▶ _The exercise_:
Only the lines from the one containing "Reconstruct this image" through the one containing "C = S.collection" are wanted. Give them again exactly, both ends included.
# Records for the exercise start
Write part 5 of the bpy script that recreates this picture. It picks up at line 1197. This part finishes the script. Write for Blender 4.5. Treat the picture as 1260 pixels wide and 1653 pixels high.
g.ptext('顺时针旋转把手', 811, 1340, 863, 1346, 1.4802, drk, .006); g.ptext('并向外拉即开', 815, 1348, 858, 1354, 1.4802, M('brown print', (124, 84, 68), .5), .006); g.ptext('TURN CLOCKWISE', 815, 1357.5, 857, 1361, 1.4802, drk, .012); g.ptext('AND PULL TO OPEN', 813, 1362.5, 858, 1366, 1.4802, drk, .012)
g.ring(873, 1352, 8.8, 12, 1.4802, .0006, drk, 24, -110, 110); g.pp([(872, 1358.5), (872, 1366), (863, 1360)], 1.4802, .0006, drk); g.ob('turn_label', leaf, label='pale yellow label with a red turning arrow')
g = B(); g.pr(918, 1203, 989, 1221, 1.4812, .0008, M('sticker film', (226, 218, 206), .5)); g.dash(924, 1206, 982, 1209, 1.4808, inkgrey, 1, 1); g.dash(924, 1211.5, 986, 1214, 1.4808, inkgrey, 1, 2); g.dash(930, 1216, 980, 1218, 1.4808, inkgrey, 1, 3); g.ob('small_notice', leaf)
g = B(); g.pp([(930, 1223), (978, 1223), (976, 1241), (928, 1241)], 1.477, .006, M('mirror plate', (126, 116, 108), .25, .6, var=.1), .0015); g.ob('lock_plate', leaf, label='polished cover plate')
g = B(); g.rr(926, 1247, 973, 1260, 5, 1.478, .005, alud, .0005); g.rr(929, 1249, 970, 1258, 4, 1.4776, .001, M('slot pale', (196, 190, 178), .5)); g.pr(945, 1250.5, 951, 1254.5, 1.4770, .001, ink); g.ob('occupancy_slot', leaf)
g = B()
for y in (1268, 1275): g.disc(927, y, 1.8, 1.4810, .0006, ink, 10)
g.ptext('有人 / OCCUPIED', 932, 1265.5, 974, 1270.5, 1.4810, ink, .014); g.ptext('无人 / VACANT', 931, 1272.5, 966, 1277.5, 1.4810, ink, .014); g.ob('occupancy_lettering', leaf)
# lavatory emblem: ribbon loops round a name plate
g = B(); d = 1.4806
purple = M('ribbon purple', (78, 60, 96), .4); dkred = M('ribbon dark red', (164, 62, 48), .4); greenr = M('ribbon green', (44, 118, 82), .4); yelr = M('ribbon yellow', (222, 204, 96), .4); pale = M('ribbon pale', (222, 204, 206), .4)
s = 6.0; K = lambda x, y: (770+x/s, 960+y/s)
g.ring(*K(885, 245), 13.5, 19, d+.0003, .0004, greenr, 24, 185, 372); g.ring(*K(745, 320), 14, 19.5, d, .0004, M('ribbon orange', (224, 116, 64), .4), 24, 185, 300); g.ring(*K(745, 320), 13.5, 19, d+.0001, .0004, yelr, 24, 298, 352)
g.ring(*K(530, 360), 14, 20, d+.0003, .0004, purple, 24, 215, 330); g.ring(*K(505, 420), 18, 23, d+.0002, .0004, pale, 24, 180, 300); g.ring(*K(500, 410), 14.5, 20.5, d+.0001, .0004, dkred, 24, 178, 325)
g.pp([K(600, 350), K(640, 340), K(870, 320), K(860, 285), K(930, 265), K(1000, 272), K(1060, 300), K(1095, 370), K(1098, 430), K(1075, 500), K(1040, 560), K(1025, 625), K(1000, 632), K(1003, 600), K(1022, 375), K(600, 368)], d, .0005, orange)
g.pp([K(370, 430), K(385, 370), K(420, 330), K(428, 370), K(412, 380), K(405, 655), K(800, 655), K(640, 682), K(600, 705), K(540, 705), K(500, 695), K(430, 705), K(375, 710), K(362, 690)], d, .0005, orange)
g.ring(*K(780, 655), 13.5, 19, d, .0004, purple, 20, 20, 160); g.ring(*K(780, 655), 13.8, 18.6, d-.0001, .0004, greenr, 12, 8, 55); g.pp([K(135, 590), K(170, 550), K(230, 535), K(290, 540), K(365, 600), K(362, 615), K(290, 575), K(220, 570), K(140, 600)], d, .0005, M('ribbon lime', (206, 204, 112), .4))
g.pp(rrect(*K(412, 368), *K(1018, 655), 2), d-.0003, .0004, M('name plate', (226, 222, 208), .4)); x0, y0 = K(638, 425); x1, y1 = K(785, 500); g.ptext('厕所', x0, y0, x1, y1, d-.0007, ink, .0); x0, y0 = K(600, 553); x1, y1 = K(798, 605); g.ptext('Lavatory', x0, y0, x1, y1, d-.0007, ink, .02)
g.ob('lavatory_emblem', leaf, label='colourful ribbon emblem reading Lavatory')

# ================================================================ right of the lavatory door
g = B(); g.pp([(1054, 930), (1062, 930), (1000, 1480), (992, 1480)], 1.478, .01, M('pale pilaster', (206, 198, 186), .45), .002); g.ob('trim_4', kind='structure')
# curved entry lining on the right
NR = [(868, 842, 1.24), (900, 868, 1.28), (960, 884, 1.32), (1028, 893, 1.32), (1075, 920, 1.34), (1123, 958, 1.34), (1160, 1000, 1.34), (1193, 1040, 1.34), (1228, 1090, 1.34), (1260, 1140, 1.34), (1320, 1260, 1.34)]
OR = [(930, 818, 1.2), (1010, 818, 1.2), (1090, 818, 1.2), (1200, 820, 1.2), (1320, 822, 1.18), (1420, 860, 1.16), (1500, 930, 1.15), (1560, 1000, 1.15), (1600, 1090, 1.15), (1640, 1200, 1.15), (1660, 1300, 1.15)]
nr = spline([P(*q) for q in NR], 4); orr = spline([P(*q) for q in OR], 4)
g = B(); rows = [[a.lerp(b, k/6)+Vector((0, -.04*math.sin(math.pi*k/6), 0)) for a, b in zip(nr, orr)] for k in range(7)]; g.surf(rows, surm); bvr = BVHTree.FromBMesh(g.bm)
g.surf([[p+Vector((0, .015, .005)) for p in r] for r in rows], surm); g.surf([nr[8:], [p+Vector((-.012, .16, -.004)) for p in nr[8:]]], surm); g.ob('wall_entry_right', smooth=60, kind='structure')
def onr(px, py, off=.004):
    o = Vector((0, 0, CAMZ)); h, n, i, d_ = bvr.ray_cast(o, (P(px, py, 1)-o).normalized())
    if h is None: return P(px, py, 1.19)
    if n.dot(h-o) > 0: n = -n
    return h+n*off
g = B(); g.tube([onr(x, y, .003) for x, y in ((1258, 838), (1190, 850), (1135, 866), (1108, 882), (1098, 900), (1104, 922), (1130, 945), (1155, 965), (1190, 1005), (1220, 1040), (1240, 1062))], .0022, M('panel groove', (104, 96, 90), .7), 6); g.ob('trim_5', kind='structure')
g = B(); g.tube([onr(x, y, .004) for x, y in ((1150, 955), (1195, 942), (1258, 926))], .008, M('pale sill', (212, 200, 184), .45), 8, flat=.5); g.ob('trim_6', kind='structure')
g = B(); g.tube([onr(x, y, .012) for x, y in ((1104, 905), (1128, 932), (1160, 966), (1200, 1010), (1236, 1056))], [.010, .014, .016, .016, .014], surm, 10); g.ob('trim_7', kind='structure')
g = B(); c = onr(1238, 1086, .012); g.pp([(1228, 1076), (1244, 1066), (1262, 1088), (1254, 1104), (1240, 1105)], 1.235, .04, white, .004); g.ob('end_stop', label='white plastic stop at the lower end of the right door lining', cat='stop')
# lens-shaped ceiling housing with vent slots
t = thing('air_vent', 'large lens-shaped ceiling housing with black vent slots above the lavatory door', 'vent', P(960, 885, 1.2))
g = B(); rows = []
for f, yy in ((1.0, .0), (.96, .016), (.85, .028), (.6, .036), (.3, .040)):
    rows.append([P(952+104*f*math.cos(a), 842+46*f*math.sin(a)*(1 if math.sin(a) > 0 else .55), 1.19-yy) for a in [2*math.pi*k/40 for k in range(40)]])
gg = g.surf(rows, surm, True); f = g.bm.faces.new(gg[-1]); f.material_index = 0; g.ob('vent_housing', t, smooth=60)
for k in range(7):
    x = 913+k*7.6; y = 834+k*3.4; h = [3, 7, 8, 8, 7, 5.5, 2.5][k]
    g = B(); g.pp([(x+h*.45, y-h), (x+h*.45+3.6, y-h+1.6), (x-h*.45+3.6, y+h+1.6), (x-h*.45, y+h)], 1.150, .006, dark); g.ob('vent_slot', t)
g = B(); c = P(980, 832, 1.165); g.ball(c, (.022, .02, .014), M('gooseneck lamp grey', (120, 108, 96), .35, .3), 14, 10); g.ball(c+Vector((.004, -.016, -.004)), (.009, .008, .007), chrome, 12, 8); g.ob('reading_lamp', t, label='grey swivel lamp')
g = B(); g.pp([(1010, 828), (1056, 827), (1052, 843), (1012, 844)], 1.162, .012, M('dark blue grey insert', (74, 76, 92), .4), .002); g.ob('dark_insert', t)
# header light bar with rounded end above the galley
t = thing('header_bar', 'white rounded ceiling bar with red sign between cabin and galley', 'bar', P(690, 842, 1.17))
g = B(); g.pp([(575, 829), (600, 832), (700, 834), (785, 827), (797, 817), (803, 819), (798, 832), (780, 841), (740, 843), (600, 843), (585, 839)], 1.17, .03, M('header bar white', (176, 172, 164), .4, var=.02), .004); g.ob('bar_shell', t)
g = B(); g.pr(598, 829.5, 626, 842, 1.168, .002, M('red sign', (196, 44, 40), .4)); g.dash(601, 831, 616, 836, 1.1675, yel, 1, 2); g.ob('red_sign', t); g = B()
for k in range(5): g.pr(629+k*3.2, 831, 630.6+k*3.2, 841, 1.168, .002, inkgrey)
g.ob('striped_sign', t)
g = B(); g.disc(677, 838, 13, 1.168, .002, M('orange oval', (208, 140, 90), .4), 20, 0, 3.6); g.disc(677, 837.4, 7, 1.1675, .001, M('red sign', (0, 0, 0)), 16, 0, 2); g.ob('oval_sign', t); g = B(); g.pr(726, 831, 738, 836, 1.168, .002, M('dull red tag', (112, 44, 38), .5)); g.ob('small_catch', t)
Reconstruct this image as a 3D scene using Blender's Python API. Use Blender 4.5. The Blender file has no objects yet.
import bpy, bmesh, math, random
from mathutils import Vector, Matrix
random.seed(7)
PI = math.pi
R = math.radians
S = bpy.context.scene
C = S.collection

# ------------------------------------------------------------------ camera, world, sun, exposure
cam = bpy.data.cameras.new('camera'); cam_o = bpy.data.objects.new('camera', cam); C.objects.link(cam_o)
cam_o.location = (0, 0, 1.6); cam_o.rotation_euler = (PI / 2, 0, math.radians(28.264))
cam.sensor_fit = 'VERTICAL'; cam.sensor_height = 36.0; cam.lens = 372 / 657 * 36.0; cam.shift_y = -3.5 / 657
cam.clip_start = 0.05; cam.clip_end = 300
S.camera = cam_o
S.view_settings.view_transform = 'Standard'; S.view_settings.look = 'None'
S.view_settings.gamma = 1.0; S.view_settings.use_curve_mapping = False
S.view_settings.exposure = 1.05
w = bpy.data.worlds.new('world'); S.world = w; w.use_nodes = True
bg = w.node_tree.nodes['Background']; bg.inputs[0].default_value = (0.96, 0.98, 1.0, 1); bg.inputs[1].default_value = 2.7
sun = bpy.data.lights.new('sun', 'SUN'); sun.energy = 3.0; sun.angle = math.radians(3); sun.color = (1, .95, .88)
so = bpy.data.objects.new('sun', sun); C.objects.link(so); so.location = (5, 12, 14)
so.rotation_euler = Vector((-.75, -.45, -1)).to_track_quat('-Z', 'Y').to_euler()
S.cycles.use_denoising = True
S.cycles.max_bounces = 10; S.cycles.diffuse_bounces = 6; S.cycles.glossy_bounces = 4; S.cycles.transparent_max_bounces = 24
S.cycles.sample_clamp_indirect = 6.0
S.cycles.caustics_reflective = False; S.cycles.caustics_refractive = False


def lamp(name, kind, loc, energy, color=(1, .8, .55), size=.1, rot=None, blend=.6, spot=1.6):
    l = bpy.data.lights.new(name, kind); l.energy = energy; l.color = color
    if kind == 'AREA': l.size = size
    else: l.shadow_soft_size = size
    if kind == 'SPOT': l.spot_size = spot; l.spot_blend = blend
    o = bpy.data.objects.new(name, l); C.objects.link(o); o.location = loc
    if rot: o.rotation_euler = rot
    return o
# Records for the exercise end
▶ _Output of the task_:
Reconstruct this image as a 3D scene using Blender's Python API. Use Blender 4.5. The Blender file has no objects yet.
import bpy, bmesh, math, random
from mathutils import Vector, Matrix
random.seed(7)
PI = math.pi
R = math.radians
S = bpy.context.scene
C = S.collection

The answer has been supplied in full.